## Start
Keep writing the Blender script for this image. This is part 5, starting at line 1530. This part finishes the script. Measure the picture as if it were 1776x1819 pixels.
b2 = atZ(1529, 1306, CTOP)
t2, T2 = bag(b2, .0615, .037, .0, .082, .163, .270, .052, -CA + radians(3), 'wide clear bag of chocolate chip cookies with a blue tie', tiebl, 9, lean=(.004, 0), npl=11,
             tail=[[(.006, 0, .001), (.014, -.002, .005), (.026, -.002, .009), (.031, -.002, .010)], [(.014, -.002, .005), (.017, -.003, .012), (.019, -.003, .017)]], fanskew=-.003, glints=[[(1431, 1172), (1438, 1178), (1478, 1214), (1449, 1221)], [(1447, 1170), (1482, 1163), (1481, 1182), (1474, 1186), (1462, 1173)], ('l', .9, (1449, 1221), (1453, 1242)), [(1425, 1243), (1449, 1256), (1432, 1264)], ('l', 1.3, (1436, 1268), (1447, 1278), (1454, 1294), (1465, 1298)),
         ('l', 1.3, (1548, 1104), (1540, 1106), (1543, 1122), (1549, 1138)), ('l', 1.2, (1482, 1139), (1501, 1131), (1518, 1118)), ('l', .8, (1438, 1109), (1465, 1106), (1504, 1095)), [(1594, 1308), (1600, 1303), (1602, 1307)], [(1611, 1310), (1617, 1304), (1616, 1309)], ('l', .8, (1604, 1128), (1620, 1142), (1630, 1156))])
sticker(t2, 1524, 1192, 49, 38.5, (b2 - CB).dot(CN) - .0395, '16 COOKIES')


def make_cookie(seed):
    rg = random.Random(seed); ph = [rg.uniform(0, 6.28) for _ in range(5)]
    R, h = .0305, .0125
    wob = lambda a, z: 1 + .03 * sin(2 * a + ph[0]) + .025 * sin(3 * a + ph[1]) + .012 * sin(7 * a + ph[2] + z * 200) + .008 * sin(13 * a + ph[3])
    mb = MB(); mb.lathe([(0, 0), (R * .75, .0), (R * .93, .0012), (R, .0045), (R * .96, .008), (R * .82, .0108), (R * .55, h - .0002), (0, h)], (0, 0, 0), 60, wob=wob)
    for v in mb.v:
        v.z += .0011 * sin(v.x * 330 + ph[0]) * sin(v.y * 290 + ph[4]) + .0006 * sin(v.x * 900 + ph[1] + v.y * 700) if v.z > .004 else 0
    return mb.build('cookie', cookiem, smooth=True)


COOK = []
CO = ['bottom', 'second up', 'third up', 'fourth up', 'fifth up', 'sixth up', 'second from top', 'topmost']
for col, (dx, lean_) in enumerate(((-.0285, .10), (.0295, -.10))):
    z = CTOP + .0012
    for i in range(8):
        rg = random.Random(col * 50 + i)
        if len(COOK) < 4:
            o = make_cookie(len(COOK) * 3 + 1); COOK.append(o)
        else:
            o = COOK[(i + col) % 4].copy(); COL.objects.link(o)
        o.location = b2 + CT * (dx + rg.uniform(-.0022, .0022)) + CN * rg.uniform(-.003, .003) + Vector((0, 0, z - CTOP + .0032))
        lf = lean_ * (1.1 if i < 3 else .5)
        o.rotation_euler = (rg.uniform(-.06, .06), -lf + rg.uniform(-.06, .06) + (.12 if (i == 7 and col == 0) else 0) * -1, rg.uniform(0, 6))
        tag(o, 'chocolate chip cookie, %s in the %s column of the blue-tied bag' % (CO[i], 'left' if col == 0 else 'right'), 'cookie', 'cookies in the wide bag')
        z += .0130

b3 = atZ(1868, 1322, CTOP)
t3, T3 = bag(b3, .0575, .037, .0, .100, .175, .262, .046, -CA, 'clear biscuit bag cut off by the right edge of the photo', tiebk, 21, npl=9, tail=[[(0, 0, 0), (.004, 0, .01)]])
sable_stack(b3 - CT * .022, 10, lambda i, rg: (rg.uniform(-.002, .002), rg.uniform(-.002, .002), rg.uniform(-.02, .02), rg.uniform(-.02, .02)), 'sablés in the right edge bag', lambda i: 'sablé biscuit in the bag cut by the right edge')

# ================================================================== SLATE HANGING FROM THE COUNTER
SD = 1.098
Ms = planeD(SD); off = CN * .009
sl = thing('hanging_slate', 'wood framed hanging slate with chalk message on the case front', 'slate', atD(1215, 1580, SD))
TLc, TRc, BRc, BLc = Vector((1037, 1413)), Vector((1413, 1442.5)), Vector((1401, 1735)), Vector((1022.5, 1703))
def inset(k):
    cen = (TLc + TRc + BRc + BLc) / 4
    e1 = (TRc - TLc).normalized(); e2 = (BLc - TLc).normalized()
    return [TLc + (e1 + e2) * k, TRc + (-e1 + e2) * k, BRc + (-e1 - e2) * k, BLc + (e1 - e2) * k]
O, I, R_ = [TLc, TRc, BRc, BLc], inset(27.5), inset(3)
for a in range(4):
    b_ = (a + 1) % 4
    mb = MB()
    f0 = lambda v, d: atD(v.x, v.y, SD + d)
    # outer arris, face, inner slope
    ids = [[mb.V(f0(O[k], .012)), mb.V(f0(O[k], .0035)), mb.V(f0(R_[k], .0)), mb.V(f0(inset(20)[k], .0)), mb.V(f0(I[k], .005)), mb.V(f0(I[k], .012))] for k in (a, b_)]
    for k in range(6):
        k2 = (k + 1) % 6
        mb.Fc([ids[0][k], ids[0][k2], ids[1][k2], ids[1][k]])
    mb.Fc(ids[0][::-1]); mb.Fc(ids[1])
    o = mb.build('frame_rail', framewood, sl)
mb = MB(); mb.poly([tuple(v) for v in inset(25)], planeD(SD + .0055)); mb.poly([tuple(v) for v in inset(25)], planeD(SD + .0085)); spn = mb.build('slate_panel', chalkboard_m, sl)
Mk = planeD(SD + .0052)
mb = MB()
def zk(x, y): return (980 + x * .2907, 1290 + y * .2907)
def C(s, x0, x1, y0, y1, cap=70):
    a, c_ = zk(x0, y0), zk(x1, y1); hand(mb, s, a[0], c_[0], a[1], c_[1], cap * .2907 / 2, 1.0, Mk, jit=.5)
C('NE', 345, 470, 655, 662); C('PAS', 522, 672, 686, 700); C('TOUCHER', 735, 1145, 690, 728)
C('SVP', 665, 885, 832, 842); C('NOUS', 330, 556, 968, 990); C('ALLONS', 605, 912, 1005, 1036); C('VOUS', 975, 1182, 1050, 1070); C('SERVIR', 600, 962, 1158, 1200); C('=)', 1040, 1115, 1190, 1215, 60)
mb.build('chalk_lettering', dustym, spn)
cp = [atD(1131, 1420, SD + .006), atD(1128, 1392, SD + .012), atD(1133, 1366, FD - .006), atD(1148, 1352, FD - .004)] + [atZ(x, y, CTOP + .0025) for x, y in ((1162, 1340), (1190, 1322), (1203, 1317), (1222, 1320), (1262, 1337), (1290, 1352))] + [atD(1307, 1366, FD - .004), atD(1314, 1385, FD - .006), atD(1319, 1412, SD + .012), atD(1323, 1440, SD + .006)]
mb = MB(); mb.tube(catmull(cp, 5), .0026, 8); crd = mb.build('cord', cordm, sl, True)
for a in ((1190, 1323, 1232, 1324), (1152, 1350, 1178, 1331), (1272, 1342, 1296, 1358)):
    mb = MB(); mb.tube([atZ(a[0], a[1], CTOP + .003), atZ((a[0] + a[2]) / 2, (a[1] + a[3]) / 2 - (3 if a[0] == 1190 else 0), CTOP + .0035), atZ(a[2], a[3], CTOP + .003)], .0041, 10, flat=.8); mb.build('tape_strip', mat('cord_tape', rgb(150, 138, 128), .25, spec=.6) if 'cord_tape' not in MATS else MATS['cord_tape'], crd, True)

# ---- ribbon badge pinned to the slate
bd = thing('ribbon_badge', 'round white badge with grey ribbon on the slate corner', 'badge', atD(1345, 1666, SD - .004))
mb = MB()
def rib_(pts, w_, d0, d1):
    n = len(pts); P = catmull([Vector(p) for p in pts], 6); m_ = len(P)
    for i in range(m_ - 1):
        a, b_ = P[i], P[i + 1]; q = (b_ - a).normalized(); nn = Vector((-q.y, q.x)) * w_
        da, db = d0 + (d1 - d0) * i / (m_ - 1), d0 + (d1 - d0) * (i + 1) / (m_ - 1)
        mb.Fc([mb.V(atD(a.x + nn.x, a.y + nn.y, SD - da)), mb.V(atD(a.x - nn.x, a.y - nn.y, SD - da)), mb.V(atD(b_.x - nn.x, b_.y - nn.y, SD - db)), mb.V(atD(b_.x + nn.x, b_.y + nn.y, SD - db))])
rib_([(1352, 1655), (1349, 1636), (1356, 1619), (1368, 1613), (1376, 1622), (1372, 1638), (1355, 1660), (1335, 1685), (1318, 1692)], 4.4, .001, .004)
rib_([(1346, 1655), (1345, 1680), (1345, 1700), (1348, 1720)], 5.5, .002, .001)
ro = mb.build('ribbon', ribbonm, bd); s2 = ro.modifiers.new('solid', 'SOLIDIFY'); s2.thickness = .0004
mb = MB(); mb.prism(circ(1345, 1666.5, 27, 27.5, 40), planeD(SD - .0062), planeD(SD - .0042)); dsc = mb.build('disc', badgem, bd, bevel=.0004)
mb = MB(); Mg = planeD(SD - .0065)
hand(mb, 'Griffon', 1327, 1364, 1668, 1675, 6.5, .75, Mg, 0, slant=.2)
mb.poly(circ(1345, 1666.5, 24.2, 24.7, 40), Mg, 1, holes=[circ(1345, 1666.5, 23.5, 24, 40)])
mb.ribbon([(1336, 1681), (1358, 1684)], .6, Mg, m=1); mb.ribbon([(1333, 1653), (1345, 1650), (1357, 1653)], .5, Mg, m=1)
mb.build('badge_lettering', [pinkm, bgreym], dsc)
## End
Written instruction >> In the listing above, reproduce the first line and each one after it through the line that contains "sticker(t2, 1524, 1192, 49, 38.5, (b2".

Correct response >>
Keep writing the Blender script for this image. This is part 5, starting at line 1530. This part finishes the script. Measure the picture as if it were 1776x1819 pixels.
b2 = atZ(1529, 1306, CTOP)
t2, T2 = bag(b2, .0615, .037, .0, .082, .163, .270, .052, -CA + radians(3), 'wide clear bag of chocolate chip cookies with a blue tie', tiebl, 9, lean=(.004, 0), npl=11,
             tail=[[(.006, 0, .001), (.014, -.002, .005), (.026, -.002, .009), (.031, -.002, .010)], [(.014, -.002, .005), (.017, -.003, .012), (.019, -.003, .017)]], fanskew=-.003, glints=[[(1431, 1172), (1438, 1178), (1478, 1214), (1449, 1221)], [(1447, 1170), (1482, 1163), (1481, 1182), (1474, 1186), (1462, 1173)], ('l', .9, (1449, 1221), (1453, 1242)), [(1425, 1243), (1449, 1256), (1432, 1264)], ('l', 1.3, (1436, 1268), (1447, 1278), (1454, 1294), (1465, 1298)),
         ('l', 1.3, (1548, 1104), (1540, 1106), (1543, 1122), (1549, 1138)), ('l', 1.2, (1482, 1139), (1501, 1131), (1518, 1118)), ('l', .8, (1438, 1109), (1465, 1106), (1504, 1095)), [(1594, 1308), (1600, 1303), (1602, 1307)], [(1611, 1310), (1617, 1304), (1616, 1309)], ('l', .8, (1604, 1128), (1620, 1142), (1630, 1156))])
sticker(t2, 1524, 1192, 49, 38.5, (b2 - CB).dot(CN) - .0395, '16 COOKIES')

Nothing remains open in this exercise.